Hey there,
I don't know. I don't know how to live life the right way. How to make everyday memorable. How to fully live life without wasting time. I'm not sure if it's possible. I'm not sure of anything really. No one is I guess. We don't know what will happen in the future or even tomorrow. We don't know why we were all put together on earth. We don't even know who put us here, people have their theories and beliefs but who knows which one is right? Some people think everything happens for a reason, but what is the reason? I feel like people allow themselves to think this because if everything didn't happen for a reason, everything would just be a coincidence and there would feel like there is no meaning. I don't know again, if there is reason or if it's just coincidence. The thing is, there are so many unanswered questions that can never be answered, isn't that a little scary? Not knowing.
I am a girl who wants to experience everything: happiness, heart break, jealousy, love, anger, depression ect I want to feel all the emotions possible. I want tonnes of amazing and shitty memories, that will change me and sculpt who I am. I am the girl with the huge bucket list and the girl who dreams of a 'perfect future' and the all places I could travel. But I have a fear, one that I will share with you. It's called torschlusspanik which is the fear that one's life is passing by. I hate knowing that I'm getting older and possibly running out of chances to do things even though I'm still in my teenage years. I just feel as though when I look back on a year there are only a few AMAZING memories that you remember. I'm scared that I'm wasting time doing stupid things, such as lazy days in the house or just watching YouTube videos. I'm afraid that I'm not experiencing enough. It feels like I'm not living my life to the fullest because most days are insignificant.
What I do know though is that I have an amazing really dysfunctional family whom I love. Friends I could laugh with all the time who constantly make me smile. I know that I could pick up a book and read for hours on end or that I could play piano and feel peaceful. I could sing and strum a guitar really really badly while belting out the lyrics and have a dance party. I know that this earth that we were put on for whatever reason is full of wonders.
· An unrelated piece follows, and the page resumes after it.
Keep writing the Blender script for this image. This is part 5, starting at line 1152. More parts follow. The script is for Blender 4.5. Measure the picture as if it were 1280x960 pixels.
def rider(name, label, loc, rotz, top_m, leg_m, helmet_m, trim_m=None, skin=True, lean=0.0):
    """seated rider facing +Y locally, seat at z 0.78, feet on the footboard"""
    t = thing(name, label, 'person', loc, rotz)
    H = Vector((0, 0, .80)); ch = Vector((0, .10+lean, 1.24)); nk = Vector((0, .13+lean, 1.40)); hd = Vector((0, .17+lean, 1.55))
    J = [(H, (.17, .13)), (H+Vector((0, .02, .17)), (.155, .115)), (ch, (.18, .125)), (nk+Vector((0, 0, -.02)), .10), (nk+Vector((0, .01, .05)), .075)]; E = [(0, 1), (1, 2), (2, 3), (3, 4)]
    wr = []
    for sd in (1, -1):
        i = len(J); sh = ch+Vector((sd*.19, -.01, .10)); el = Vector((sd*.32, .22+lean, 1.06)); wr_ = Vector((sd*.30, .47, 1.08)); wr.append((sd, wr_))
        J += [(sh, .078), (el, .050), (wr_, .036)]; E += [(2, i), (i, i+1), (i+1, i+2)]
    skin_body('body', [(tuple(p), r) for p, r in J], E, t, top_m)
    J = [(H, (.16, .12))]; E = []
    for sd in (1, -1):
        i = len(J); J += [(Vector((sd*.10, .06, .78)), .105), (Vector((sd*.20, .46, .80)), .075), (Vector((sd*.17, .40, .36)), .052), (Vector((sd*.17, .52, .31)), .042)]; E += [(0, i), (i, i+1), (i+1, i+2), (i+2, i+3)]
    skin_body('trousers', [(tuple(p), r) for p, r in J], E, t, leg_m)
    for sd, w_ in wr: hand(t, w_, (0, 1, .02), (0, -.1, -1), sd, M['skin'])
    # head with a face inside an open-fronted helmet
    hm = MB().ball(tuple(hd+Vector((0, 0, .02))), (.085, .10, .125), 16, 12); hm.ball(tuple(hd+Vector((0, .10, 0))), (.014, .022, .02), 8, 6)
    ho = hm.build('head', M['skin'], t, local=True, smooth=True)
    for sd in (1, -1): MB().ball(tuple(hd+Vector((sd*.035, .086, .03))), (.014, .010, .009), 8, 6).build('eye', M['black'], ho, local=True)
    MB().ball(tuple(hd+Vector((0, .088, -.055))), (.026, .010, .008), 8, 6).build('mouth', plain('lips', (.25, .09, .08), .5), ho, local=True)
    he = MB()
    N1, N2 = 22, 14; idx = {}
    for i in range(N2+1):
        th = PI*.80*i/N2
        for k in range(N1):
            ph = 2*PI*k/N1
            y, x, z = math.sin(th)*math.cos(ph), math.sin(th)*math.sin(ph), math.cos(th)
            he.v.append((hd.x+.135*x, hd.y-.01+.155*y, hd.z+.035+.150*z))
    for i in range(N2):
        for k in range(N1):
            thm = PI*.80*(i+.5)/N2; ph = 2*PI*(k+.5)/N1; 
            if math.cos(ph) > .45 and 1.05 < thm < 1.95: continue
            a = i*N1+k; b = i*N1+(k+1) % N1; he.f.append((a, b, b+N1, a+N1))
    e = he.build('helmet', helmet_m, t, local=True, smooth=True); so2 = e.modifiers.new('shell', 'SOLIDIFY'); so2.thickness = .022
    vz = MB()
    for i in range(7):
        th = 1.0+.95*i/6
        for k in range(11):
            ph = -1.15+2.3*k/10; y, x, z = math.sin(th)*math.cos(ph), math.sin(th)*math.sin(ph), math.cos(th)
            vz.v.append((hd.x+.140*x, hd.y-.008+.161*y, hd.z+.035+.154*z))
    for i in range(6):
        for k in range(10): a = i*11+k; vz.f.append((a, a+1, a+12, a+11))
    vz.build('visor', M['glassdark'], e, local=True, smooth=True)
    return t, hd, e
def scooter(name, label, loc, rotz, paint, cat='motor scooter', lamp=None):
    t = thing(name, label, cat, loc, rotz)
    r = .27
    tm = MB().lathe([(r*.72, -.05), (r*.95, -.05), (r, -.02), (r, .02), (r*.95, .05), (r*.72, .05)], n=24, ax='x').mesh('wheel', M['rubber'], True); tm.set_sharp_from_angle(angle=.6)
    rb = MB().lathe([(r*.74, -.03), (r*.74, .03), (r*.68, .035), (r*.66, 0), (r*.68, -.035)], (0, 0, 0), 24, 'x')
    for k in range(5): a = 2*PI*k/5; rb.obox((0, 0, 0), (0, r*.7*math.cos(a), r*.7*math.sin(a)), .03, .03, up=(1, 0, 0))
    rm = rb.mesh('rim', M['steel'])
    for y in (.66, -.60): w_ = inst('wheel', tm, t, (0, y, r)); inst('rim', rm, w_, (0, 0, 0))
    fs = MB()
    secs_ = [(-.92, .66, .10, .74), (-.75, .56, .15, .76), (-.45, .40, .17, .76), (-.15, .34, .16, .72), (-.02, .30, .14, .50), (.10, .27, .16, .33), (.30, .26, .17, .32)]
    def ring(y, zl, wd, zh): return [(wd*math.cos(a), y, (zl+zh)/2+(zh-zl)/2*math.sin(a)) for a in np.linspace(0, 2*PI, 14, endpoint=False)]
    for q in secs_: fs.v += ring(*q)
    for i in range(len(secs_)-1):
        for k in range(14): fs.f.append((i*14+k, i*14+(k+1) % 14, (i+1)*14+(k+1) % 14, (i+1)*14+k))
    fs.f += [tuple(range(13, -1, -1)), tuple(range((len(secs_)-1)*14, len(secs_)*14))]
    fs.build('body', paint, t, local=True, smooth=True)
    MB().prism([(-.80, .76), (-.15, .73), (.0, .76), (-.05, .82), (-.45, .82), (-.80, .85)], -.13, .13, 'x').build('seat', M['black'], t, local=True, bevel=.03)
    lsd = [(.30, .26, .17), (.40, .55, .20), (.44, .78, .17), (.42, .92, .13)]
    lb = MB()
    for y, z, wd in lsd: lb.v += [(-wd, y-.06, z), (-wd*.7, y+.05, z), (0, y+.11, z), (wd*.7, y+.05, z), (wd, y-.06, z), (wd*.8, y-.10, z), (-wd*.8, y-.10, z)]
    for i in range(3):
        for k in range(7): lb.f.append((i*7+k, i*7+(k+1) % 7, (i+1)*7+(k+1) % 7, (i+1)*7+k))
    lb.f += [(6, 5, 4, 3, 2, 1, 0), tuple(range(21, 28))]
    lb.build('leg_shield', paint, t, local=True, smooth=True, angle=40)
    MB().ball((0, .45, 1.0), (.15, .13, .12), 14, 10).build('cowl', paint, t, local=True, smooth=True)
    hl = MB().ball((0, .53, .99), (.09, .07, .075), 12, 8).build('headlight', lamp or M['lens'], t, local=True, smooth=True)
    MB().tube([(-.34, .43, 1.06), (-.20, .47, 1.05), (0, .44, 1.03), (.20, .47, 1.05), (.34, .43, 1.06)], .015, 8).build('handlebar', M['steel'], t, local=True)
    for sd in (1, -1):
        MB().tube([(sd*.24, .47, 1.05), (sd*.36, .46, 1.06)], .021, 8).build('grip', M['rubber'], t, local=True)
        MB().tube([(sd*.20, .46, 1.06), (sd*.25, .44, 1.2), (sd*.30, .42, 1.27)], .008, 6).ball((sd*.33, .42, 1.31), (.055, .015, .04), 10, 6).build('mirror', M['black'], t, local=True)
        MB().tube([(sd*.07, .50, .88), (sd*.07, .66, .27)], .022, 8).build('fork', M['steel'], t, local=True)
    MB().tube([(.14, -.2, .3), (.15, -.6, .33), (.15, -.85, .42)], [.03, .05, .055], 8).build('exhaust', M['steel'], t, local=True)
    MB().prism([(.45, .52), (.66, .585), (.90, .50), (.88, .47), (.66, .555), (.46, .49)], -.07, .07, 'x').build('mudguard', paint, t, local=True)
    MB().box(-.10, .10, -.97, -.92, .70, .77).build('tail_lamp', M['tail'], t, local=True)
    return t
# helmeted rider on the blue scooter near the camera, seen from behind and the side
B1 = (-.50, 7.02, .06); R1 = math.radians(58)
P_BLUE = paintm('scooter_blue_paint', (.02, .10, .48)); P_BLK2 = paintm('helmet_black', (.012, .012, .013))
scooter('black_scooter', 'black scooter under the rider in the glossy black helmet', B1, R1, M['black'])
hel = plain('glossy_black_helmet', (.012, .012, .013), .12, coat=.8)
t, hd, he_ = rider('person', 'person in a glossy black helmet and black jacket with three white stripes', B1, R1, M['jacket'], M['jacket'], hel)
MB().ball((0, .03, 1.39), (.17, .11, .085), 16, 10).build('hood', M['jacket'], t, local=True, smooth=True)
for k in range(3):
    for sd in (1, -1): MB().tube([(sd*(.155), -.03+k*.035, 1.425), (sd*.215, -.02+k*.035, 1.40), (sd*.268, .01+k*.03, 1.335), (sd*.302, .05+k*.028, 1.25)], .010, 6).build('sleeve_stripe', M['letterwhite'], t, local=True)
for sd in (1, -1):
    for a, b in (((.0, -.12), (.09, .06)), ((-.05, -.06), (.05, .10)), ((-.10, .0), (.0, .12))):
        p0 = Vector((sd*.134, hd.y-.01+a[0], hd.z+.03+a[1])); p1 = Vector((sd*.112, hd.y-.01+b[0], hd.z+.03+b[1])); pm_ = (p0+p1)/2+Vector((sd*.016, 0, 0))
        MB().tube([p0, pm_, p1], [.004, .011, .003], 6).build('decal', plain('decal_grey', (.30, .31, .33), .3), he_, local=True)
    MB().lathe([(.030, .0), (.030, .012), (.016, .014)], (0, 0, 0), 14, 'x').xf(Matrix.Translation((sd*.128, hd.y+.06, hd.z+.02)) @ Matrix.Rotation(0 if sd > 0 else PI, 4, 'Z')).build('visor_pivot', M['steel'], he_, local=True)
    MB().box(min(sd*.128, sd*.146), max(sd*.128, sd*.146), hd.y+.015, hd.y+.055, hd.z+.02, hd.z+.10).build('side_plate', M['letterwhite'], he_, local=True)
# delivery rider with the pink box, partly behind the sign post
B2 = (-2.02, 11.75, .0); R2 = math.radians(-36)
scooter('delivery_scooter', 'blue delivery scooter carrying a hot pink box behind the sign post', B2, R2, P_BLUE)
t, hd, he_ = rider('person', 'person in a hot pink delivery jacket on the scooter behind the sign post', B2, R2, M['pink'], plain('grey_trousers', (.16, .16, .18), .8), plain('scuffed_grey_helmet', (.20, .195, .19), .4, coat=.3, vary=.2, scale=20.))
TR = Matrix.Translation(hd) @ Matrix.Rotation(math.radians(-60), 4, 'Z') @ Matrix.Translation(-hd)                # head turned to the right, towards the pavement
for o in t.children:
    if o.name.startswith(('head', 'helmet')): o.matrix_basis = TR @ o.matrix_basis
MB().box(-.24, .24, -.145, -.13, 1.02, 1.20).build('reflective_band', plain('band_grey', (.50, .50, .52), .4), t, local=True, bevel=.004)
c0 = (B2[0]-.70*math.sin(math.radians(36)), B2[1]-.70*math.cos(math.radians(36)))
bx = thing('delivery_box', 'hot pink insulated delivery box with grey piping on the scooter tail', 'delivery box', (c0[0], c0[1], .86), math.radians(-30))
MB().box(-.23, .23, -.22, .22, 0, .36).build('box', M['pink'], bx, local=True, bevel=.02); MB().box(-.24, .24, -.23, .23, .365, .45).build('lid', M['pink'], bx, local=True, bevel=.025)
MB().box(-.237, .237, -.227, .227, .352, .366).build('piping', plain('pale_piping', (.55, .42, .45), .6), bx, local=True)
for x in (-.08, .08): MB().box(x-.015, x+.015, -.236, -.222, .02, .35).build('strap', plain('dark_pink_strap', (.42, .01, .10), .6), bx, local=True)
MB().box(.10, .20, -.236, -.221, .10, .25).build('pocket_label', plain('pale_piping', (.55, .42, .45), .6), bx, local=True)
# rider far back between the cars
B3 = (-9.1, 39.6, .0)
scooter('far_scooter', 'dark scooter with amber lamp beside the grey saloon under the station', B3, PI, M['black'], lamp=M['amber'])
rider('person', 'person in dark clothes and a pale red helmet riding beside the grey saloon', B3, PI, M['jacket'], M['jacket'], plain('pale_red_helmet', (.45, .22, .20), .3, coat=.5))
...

I guess I do know quite a lot but not at all enough. We will never know everything, we are curious so we continue to trying to solve mysteries. But I think I've come to realise that everyday is full of hope and opportunities. That not everyday will be memorable and awesome. Because then I don't think we would fully cherish the best days. I don't think everyday has to be amazing to live life to the fullest. I think to live life to the fullest you just have to do what you want. If that's having a lazing day that's fine. By just living we are making memories, we don't need every single day to be special but every once in a while something amazing will happen and you will know that life is wonderful.
I don't want to be scared anymore, although I know that life is passing by and we are getting older every second, but we are also living every second too, we are alive and we can choose how to live. It is our choice -nobody can tell you what to do- so take the chances that we come across and make amazing memories. Don't wait for a coincidence, it's all up to you.